Liberty is one of a number of NGOs taking legal action over what it alleges are excessively intrusive surveillance powers. The IPCO, chaired by the appeal court judge Sir Adrian Fulford, is the official body responsible for overseeing government surveillance practices.

In a written statement to parliament last week that was not widely noticed, Javid said he was notifying MPs of "compliance risks MI5 identified and reported within certain technology environments used to store and analyse data, including material obtained under the Investigatory Powers Act".

The risks related to material obtained through "lawful interception". Javid added: "A report of [IPCO] suggests that MI5 may not have had sufficient assurance of compliance with these safeguards within one of its technology environments.

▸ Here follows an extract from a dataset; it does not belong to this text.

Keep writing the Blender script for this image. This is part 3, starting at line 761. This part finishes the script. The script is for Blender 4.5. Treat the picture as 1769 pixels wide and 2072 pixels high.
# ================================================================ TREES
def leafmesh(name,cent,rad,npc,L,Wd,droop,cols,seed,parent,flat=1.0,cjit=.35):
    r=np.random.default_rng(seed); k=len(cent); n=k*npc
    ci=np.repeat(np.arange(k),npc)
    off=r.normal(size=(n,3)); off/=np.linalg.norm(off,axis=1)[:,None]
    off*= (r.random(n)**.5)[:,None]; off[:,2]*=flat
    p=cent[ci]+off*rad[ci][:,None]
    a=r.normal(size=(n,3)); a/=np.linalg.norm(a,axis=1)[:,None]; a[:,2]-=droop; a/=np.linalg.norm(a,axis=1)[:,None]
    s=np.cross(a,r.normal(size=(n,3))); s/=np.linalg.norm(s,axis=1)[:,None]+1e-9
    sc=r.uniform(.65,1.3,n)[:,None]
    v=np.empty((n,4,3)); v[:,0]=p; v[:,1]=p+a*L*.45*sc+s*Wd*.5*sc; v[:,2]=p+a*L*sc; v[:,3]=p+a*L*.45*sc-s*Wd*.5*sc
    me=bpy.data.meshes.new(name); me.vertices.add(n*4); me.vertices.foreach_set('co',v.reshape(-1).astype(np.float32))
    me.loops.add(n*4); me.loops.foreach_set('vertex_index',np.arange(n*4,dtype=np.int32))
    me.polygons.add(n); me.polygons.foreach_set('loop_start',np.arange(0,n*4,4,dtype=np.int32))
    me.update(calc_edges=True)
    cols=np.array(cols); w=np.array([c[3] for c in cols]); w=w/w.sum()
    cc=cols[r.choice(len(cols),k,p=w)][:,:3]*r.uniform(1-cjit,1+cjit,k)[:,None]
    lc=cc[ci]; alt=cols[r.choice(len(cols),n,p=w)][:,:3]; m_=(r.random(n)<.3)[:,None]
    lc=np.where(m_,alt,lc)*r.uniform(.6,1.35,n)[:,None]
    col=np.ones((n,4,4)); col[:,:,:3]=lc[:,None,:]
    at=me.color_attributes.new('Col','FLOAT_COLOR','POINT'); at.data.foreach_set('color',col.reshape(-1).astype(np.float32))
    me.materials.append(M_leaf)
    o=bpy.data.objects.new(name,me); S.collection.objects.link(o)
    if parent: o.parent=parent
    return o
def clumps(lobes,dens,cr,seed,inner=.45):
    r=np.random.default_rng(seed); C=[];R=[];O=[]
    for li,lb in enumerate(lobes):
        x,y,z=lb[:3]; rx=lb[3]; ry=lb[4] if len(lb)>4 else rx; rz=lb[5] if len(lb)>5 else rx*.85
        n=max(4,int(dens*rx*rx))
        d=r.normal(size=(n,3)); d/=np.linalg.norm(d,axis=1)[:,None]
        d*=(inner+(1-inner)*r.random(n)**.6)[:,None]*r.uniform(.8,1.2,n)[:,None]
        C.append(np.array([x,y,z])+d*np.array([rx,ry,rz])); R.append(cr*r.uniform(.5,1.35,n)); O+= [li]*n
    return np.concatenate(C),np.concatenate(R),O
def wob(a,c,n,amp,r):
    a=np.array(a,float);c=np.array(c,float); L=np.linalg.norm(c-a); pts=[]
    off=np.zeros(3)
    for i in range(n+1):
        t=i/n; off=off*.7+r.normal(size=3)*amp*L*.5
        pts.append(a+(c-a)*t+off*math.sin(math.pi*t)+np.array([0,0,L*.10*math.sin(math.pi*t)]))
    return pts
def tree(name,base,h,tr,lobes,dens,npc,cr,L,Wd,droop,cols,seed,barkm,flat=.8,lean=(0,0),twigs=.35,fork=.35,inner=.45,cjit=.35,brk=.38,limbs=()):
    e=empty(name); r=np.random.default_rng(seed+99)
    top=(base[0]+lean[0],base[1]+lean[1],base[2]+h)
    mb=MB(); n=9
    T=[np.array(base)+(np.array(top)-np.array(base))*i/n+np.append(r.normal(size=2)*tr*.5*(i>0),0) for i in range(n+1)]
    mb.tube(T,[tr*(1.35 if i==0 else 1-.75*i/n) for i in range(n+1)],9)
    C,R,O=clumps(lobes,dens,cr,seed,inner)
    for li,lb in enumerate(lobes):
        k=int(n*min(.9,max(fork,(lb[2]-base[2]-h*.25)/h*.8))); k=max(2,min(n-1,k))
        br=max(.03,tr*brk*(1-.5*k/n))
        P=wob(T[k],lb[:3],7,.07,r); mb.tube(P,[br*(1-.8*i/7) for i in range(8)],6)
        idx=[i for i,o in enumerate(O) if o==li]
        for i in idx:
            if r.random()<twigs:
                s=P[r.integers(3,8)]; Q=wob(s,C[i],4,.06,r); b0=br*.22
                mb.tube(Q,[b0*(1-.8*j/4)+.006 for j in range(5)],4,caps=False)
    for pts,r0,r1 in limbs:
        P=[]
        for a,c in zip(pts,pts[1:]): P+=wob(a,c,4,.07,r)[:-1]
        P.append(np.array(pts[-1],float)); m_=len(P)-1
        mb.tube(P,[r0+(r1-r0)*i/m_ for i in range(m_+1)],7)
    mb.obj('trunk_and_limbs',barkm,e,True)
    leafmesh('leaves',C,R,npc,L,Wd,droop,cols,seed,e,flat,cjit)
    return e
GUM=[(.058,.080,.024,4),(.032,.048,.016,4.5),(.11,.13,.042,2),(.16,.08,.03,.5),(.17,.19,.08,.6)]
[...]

"The compliance risks identified are limited to how material is treated after it has been obtained. They do not relate in any way to the manner in which MI5 acquires information in the first instance or the necessity and proportionality of doing so."

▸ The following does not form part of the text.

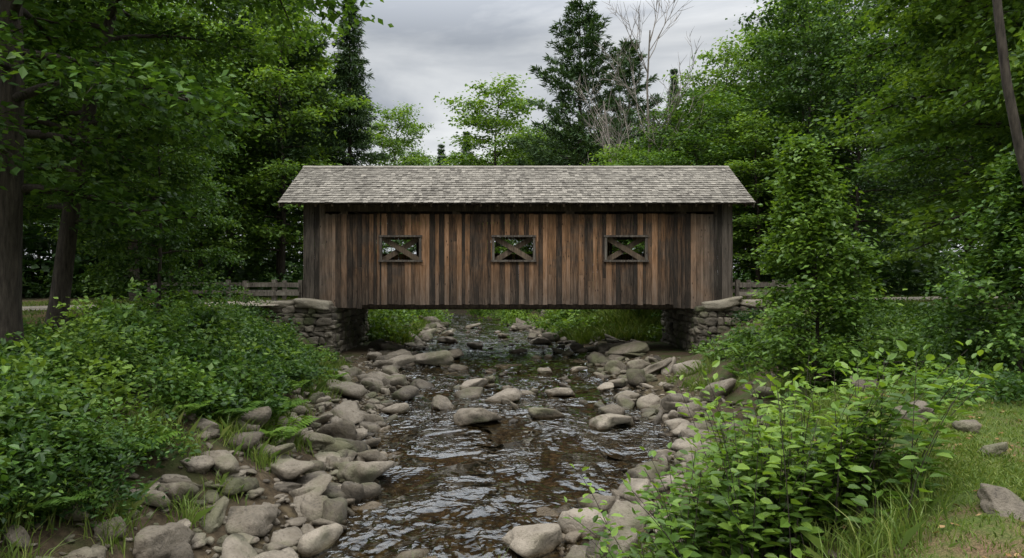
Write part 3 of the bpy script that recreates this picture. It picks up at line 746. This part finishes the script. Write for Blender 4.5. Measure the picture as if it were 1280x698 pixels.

The IPCO report concluded the risks were both "serious and required immediate mitigation". Work to implement those mitigations is "being treated as a matter of the highest priority, both by MI5 and the Home Office", the statement added.

The home secretary said he had established an independent review to "consider and report back" on what lessons could be learned. The data involved could have included private messages, digital browsing histories and location information but the categories of information involved are likely to remain secret.

Megan Goulding, a lawyer at Liberty, said: "This is a clear-cut example of how the supposed safeguarding and oversight system is failing to protect us from the excessive and unwarranted surveillance and data retention powers created under the 'snooper's charter'.

"The breach in itself is deeply concerning but on top of that the way this has unfolded - with IPCO only finding out because MI5 reported it, and the wider public only knowing apparently because of our legal case - shows how fatally flawed the oversight system for security services is.

"It is possible, from what is known, that millions of innocent people's data is being shared widely with foreign governments. If the government has its way, we will never know if this is the case.

"If the UK's surveillance regime is to have a semblance of legitimacy, the public needs to know what happened, and how badly our privacy and the security of our information were put at risk."